Ribs are ripped off the back at +2mm. They are then ripped to a width of 32mm. It helps to plane one edge flat (jointer plane set upside down in a bench vise). This edge is then registered against the bandsaw fence, when ripping to width. Alternatively, the excess wood on the back can be ripped off in one large chunk, flattened with a plane on one side, squared 90 degrees to form a "bottom" edge, then ripped to 33mm. After that the ribs can be ripped off at 1.9 - 2mm. This method has some advantages over ripping for thickness right off the back, namely, it is easier to control the thickness being cut over a span of 33mm than a span of 70 - 100mm. 

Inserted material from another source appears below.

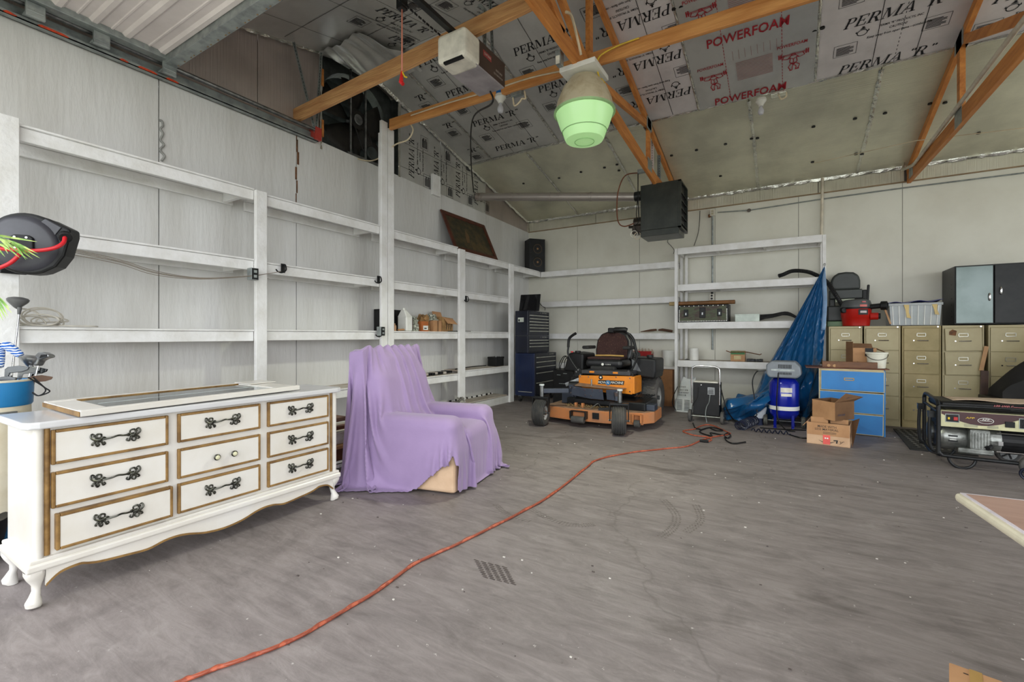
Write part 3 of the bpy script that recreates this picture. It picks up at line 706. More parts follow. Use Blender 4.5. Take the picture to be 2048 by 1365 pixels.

A pine plank is placed on top of the bench and the far end held down with a wooden cam clamp. The rib stock is placed on the near end and held in place with a large F-clamp. One side of the stock is flattened and smoothed. At this point it would be good to mention flame direction. Generally the flame direction of the upper and lower bouts are the same, and the c-bout runs in an opposite direction. Once you've identified which direction you want the flames to go, proceed with flattening and smoothing the outside of the rib. Large variations in the surface are reduced with a toothed blade in a block plane. Switch ends and plane the end of the rib that was under the clamp. Once the surface is brought down to a common level, use a sharp scraper to remove the marks left from the toothed blade. ( With some wood of little flame it is possible to use a standard plane blade without tearing out the wood.) The scraper should be used in long even strokes, being careful not to tip the scraper to one side or the other, which would thin one edge too much. Initially, when removing a lot of wood with the scraper the blade should be angled so that the direction of travel is roughly 90 degrees to the flame of the maple. In this way, the scraper is supported across several flames at once, minimizing the tendency of the scraper to dig-in between the flames. Once the marks from the toothed blade are scraped out and the surface of the rib is smooth, the direction of the scraper is changed to parallel the flames. Light passes are made in this way to create subtle waves in the surface of the rib which will help to develop visual contrast during the varnishing process.  

Mark the smoothed outside of each rib, and proceed to thicknessing the inside of the ribs. At this point the rib stock will likely still be thicker than 1.5mm. Bring the thickness down to 1.5mm with the block plane. Again, switch ends and thickness the stock that was under the clamp. Proceed with a scraper as described above. Carefully watch progress and check frequently with a thickness caliper. The finished thickness should be a consistent 1.2mm both across the width and down the entire length of the rib. Variations from 1.1mm to 1.3mm are acceptable, although the more consistent the thickness, the easier the wood is to work with when bending the ribs.(Anything less than 1.1mm is unacceptable. Anything greater than 1.3mm needs more work. ) Once a thickness of 1.2mm has been established (verified with the caliper) this area on the rib can be used as a visual reference when viewed from the side. In this way it becomes unnecessary to constantly remove the rib from the clamp to check thickness. The inside of the rib doesn't need to be finished to the same degree as the outside, and often due to thickness concerns is left with visible tool marks.